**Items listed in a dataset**
+-------+
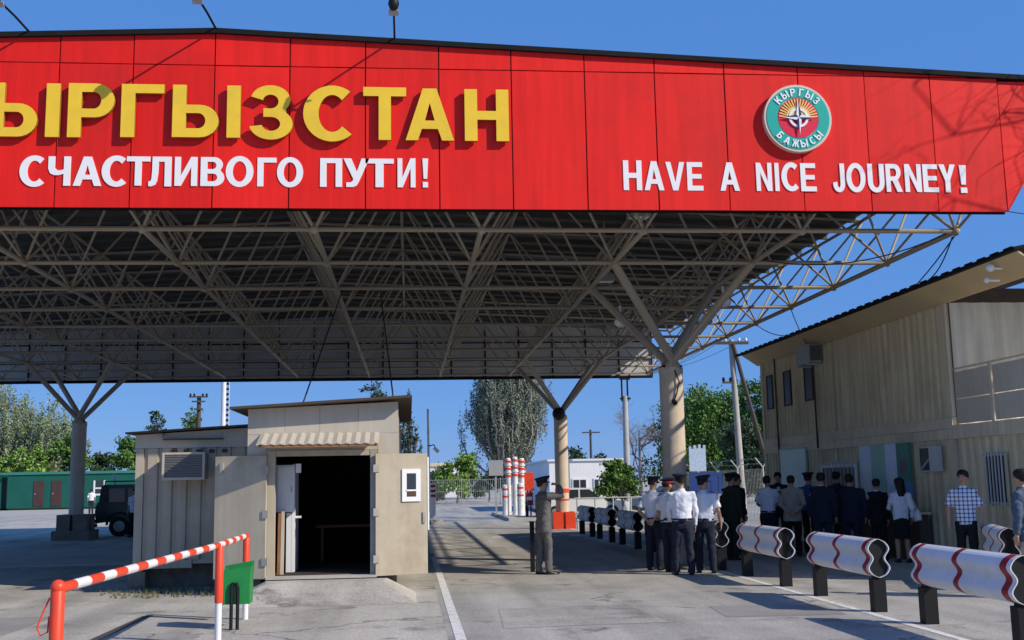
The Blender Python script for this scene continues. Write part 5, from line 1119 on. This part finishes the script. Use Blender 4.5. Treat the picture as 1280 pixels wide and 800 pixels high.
def round_tree(name, label, x, y, h, clumps, dens, size, leaf, bark="bark_dark", tr=.12, sub=14, group="trees round the checkpoint", fork=.35):
    """clumps: (dx, dy, z, r) lumps of foliage, each filled with leaf sprays at the ends of twigs"""
    t = thing(name, label, "tree", (x, y, 0), 0, group); tb = MB(); cb = MB()
    fk = Vector((x, y, h * fork)); tb.path([(x, y, 0), (x + .04, y, h * fork * .5), fk, (x - .03, y, h * .75)], [tr * 1.25, tr, tr * .8, tr * .25], 8)
    for dx, dy, z, r in clumps:
        c = Vector((x + dx, y + dy, z)); ps = limb(tb, fk + Vector((0, 0, random.uniform(-.1, .25) * h)), c, tr * .45, tr * .12)
        for _ in range(sub):
            d = Vector((random.gauss(0, 1), random.gauss(0, 1), random.gauss(0, 1))).normalized() * r * random.uniform(.45, 1.08); d.z *= .85
            e = c + d; tb.path([c + d * .1, c + d * .6 + Vector((0, 0, .06 * r)), e], [tr * .12, tr * .07, tr * .03], 4)
            leaves(cb, e, (r * .22, r * .22, r * .17), dens, size)
    tb.build("trunk", bark, t, smooth=True); cb.build("crown", leaf, t); return t
def plume_tree(name, label, x, y, h, w, stems, dens, size, leaf, bark, group="trees round the checkpoint", base=.06, droop=0.0, wmax=.55, rise=3.6):
    """many upright boughs fanning from one trunk, leaf sprays strung along them (poplar, willow)"""
    t = thing(name, label, "tree", (x, y, 0), 0, group); tb = MB(); cb = MB()
    tb.path([(x, y, 0), (x, y, h * .2), (x + .1, y, h * .55)], [h * .032, h * .025, h * .01], 8)
    for k in range(stems):
        a = 2 * PI * k * .618; rr = w * math.sqrt((k + .5) / stems) * random.uniform(.78, 1.12); hh = h * (1 - .33 * (rr / w) ** 2) * random.uniform(.72, 1.0)
        z0 = h * random.uniform(base, base + .2); pts = []; n = 9; rise_k = rise * random.uniform(.45, 1.25); ph = random.uniform(0, 6.28)
        for j in range(n + 1):
            u = j / n; rad = rr * (1 - (1 - u) ** rise_k) * (1 + .10 * math.sin(u * 7 + ph)) * (1.0 if u < wmax else 1.0 - .22 * (u - wmax) / (1 - wmax)); wob = w * .07
            pts.append(Vector((x + rad * math.cos(a) + random.gauss(0, wob) * u, y + rad * math.sin(a) + random.gauss(0, wob) * u, z0 + (hh - z0) * u)))
        tb.path(pts, [h * .0065 * (1 - .9 * j / n) + .012 for j in range(n + 1)], 4)
        for j in range(2, n + 1):
            for q in range(2):
                c = pts[j - 1].lerp(pts[j], random.random()) + Vector((random.gauss(0, w * .06), random.gauss(0, w * .06), 0)); e = c + Vector((random.gauss(0, w * .07), random.gauss(0, w * .07), h * .05 - droop))
                tb.path([c, e], [.02, .008], 3); leaves(cb, (c + e) / 2, (w * .024, w * .024, h * .034), dens, size)
    tb.build("trunk", bark, t, smooth=True); cb.build("crown", leaf, t); return t
plume_tree("poplar_tree", "huge grey-green poplar with upright boughs rising behind the barrier arms", 10.2, 112, 18, 4.6, 96, 34, .115, "leaf_poplar", "bark_pale")
plume_tree("willow_tree", "tall pale green tree with feathery boughs at the picture edge behind the green cabins", -43.2, 122, 13.4, 5.0, 64, 28, .12, "leaf_willow", "bark_pale", base=.12)
plume_tree("willow_tree", "tall pale green feathery tree standing between the edge one and the columns", -37.6, 120, 11.6, 3.9, 50, 26, .12, "leaf_willow", "bark_pale", base=.12)
def clump_set(w, z0, z1, n, r, d=.6): return [(random.uniform(-w, w) * (1 - .35 * k / n), random.uniform(-w, w) * d, z0 + (z1 - z0) * (k + .5) / n, r * random.uniform(.75, 1.15)) for k in range(n)]
round_tree("leafy_tree", "bright green low tree behind the cabin doors", -37.8, 112, 5.8, clump_set(3.2, 3.2, 5.2, 9, 1.1), 26, .2, "leaf_bright")
round_tree("leafy_tree", "green tree close behind the left column, above the cabin roof".replace("left column", "yard column"), -33.2, 112, 7.4, clump_set(1.5, 3.2, 6.6, 8, 1.0), 26, .2, "leaf_green")
round_tree("leafy_tree", "dark little tree above the cabin roof between the yard column and the booth", -30.2, 113, 5.6, clump_set(1.0, 3.0, 5.0, 5, .8), 26, .18, "leaf_dark")
round_tree("leafy_tree", "green tree above the cabin roof right next to the booth wall", -27.6, 113, 6.9, clump_set(1.7, 3.0, 6.2, 9, .95), 26, .19, "leaf_green")
round_tree("leafy_tree", "thin-topped tree peeping over the booth container roof", -26.2, 116, 9.8, clump_set(.9, 5.5, 9.3, 6, .75), 14, .17, "leaf_dark", sub=9)
round_tree("leafy_tree", "tree top showing behind the far pole over the booth roof", -23.2, 124, 10.4, clump_set(1.6, 6, 9.9, 8, .9), 16, .18, "leaf_green", sub=10)
plume_tree("slender_tree", "slender dark tree with sparse upright twigs just behind the porch roof", -.15, 70, 7.6, .95, 14, 7, .13, "leaf_dark", "bark_twig")
round_tree("leafy_tree", "tree top showing over the middle of the booth porch roof", -3.3, 104, 11.4, clump_set(1.5, 7.5, 11.0, 7, .8), 14, .17, "leaf_dark", sub=9)
round_tree("bush", "bright green round bush between the boom barrier and the poplar", 3.9, 90, 4.2, clump_set(1.35, 1.0, 3.6, 10, .8), 30, .15, "leaf_bright", tr=.08)
round_tree("bush", "dark bush low under the poplar behind the mesh fence", 6.9, 96, 2.9, clump_set(1.2, .8, 2.4, 6, .7), 26, .16, "leaf_dark", tr=.07)
round_tree("bush", "dull green hedge bush behind the mesh fence by the booth door", 1.0, 94, 2.6, clump_set(1.8, .7, 2.2, 8, .7), 24, .16, "leaf_far", tr=.07)
round_tree("leafy_tree", "green tamarisk-like tree on pale stems behind the guard rails", 8.75, 45, 2.55, clump_set(.72, 1.15, 2.2, 9, .42), 42, .085, "leaf_green", "bark_pale", tr=.06, fork=.3)
round_tree("leafy_tree", "small dark tree behind the roof of the white house", 13.1, 82, 3.9, clump_set(1.6, 2.4, 3.5, 6, .7), 24, .15, "leaf_dark")
for l, x, y, h, w, m in (("big green tree right beside the front column shaft", 19.6, 76, 8.0, 1.9, "leaf_green"), ("big bright green tree in the middle of the clump behind the leaning pole", 22.6, 78, 8.6, 2.2, "leaf_bright"), ("big green tree touching the corner of the tan building", 25.4, 76, 9.2, 2.2, "leaf_green"), ("dark lower tree behind the barbed wire posts", 21.5, 70, 5.2, 2.6, "leaf_dark")):
    round_tree("leafy_tree", l, x, y, h, clump_set(w, h * .22, h * .88, 16, 1.3), 46, .13, m, tr=.2, sub=18)
def bare_tree(label, x, y, h, w, m="bark_twig", tr=.16, n=9, tips=5, lean=(0, 0), lo=.4, low=-.08, arc=None):
    t = thing("bare_tree", label, "tree", (x, y, 0)); tb = MB(); tw = MB()
    top = Vector((x + lean[0], y + lean[1], h * .62)); tb.path([(x, y, 0), (x + lean[0] * .3, y + lean[1] * .3, h * .3), top], [tr, tr * .75, tr * .35], 8)
    for k in range(n):
        a = 2 * PI * k * .618 + .4 if not arc else math.radians(random.uniform(*arc)); s = Vector((x, y, 0)).lerp(top, random.uniform(lo, 1.0)); s.z = max(s.z, h * .22)
        e = top + Vector((math.cos(a) * w * random.uniform(.5, 1), math.sin(a) * w * random.uniform(.5, 1), h * random.uniform(low, .36)))
        ps = limb(tb, s, e, tr * .38, tr * .09, 5, .16, 6)
        for p in ps[2:]:
            for _ in range(tips):
                d = Vector((random.gauss(0, 1), random.gauss(0, 1), random.gauss(.5, .8))).normalized() * w * random.uniform(.18, .42)
                qs = limb(tw, p, p + d, tr * .09, tr * .035, 3, .2, 3)
                for q in qs[1:]: 
                    d2 = Vector((random.gauss(0, 1), random.gauss(0, 1), random.gauss(.4, .8))).normalized() * w * random.uniform(.08, .2); tw.path([q, q + d2], [tr * .04, tr * .02], 3)
    tb.build("trunk", m, t, smooth=True); tw.build("twigs", m, t); return t
bare_tree("leafless grey tree between the pale pole and the front column", 15.9, 75, 7.4, 2.5)
bare_tree("tall leafless tree by the near end of the tan building", 17.2, 15.3, 12.4, 4.0, tr=.12, n=7, tips=3, lean=(-.7, -.2), lo=.75, low=.0, arc=(165, 215))
tb = MB()
for k in range(150):
    x = -170 + k * 2.7 + random.uniform(-1, 1); c = (x, 230 + random.uniform(-8, 8), random.uniform(.9, 3.2)); leaves(tb, c, (1.7, 1.4, 1.1), 90, .42)
tag(tb.build("far_treeline", "leaf_far"), "dark line of far-off trees closing the plain", "trees", None, "stuff")
gb = MB()
for k in range(170):
    x, y = random.choice([(random.uniform(-5.0, -2.4), random.uniform(18.7, 19.7)), (random.uniform(-4.8, -3.0), random.uniform(18.0, 19.0))])
    for _ in range(5):
        a = random.uniform(0, 6.28); hgt = random.uniform(.03, .11); n_ = len(gb.v); gb.v += [(x, y, .004), (x + .012, y + .006, .004), (x + math.cos(a) * .05, y + math.sin(a) * .05, hgt)]; gb.f.append((n_, n_ + 1, n_ + 2)); gb.mi.append(0)
tag(gb.build("dry_grass", "leaf_grass"), "dry weeds growing at the foot of the booth", "grass", None, "stuff")
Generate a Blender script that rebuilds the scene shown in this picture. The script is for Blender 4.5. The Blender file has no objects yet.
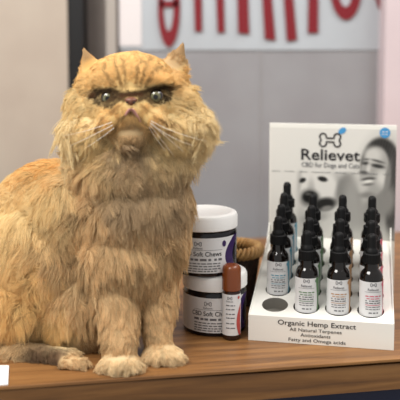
import bpy, bmesh, math, random
import numpy as np
from mathutils import Vector, Matrix, noise
from mathutils.kdtree import KDTree

random.seed(7)
rng = np.random.default_rng(11)
scn = bpy.context.scene
COL = scn.collection
PI = math.pi

# ------------------------------------------------------------------ camera
F = 834.0                 # focal length in pixels of a 400 px frame
PITCH = math.radians(5.0)
PPY = 113.0               # row of the optical axis (the photograph is a crop)
EYE = Vector((0, 0, 1.377))
cam_d = bpy.data.cameras.new('camera')
cam = bpy.data.objects.new('camera', cam_d)
COL.objects.link(cam)
cam.location = EYE
cam.rotation_euler = (PI / 2 - PITCH, 0, 0)
cam_d.sensor_width = 36
cam_d.lens = F / 400 * 36
cam_d.shift_y = -(200 - PPY) / 400
cam_d.clip_start = 0.02
cam_d.dof.use_dof = True
cam_d.dof.focus_distance = 1.03
cam_d.dof.aperture_fstop = 4.2
scn.camera = cam
FWD = Vector((0, math.cos(PITCH), -math.sin(PITCH)))
UP = Vector((0, math.sin(PITCH), math.cos(PITCH)))


def P(px, py, Y=None, z=None):
    d = FWD + Vector(((px - 200) / F, 0, 0)) + UP * ((PPY - py) / F)
    t = Y / d.y if Y is not None else (z - EYE.z) / d.z
    return EYE + d * t


# ------------------------------------------------------------------ helpers
def lin(c):
    return tuple((v / 255 / 12.92) if v / 255 <= 0.04045 else ((v / 255 + 0.055) / 1.055) ** 2.4 for v in c)


def mat(name, rgb, rough=0.5, metal=0.0, spec=0.5, bump=None, noise_var=None, trans=0.0, coat=0.0):
    m = bpy.data.materials.new(name)
    m.use_nodes = True
    nt = m.node_tree
    b = nt.nodes['Principled BSDF']
    c = lin(rgb)
    b.inputs['Base Color'].default_value = (*c, 1)
    b.inputs['Roughness'].default_value = rough
    b.inputs['Metallic'].default_value = metal
    b.inputs['Specular IOR Level'].default_value = spec
    b.inputs['Transmission Weight'].default_value = trans
    b.inputs['Coat Weight'].default_value = coat
    if noise_var or bump:
        tc = nt.nodes.new('ShaderNodeTexCoord')
        nz = nt.nodes.new('ShaderNodeTexNoise')
        sc = (noise_var or bump)[0]
        nz.inputs['Scale'].default_value = sc
        nz.inputs['Detail'].default_value = 5
        nt.links.new(tc.outputs['Object'], nz.inputs['Vector'])
        if noise_var:
            rp = nt.nodes.new('ShaderNodeValToRGB')
            rp.color_ramp.elements[0].position = 0.3
            rp.color_ramp.elements[1].position = 0.7
            rp.color_ramp.elements[0].color = (*lin(noise_var[1]), 1)
            rp.color_ramp.elements[1].color = (*c, 1)
            nt.links.new(nz.outputs['Fac'], rp.inputs['Fac'])
            nt.links.new(rp.outputs['Color'], b.inputs['Base Color'])
        if bump:
            bp = nt.nodes.new('ShaderNodeBump')
            bp.inputs['Strength'].default_value = bump[1]
            bp.inputs['Distance'].default_value = 0.002
            nt.links.new(nz.outputs['Fac'], bp.inputs['Height'])
            nt.links.new(bp.outputs['Normal'], b.inputs['Normal'])
    return m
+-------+
**WHAT TO DO**
Give back exactly the lines from the one containing "Generate a Blender" to the one containing "return tuple((v /", both included, and no pictures.

**WRITTEN RESPONSE**
Generate a Blender script that rebuilds the scene shown in this picture. The script is for Blender 4.5. The Blender file has no objects yet.
import bpy, bmesh, math, random
import numpy as np
from mathutils import Vector, Matrix, noise
from mathutils.kdtree import KDTree

random.seed(7)
rng = np.random.default_rng(11)
scn = bpy.context.scene
COL = scn.collection
PI = math.pi

# ------------------------------------------------------------------ camera
F = 834.0                 # focal length in pixels of a 400 px frame
PITCH = math.radians(5.0)
PPY = 113.0               # row of the optical axis (the photograph is a crop)
EYE = Vector((0, 0, 1.377))
cam_d = bpy.data.cameras.new('camera')
cam = bpy.data.objects.new('camera', cam_d)
COL.objects.link(cam)
cam.location = EYE
cam.rotation_euler = (PI / 2 - PITCH, 0, 0)
cam_d.sensor_width = 36
cam_d.lens = F / 400 * 36
cam_d.shift_y = -(200 - PPY) / 400
cam_d.clip_start = 0.02
cam_d.dof.use_dof = True
cam_d.dof.focus_distance = 1.03
cam_d.dof.aperture_fstop = 4.2
scn.camera = cam
FWD = Vector((0, math.cos(PITCH), -math.sin(PITCH)))
UP = Vector((0, math.sin(PITCH), math.cos(PITCH)))


def P(px, py, Y=None, z=None):
    d = FWD + Vector(((px - 200) / F, 0, 0)) + UP * ((PPY - py) / F)
    t = Y / d.y if Y is not None else (z - EYE.z) / d.z
    return EYE + d * t


# ------------------------------------------------------------------ helpers
def lin(c):
    return tuple((v / 255 / 12.92) if v / 255 <= 0.04045 else ((v / 255 + 0.055) / 1.055) ** 2.4 for v in c)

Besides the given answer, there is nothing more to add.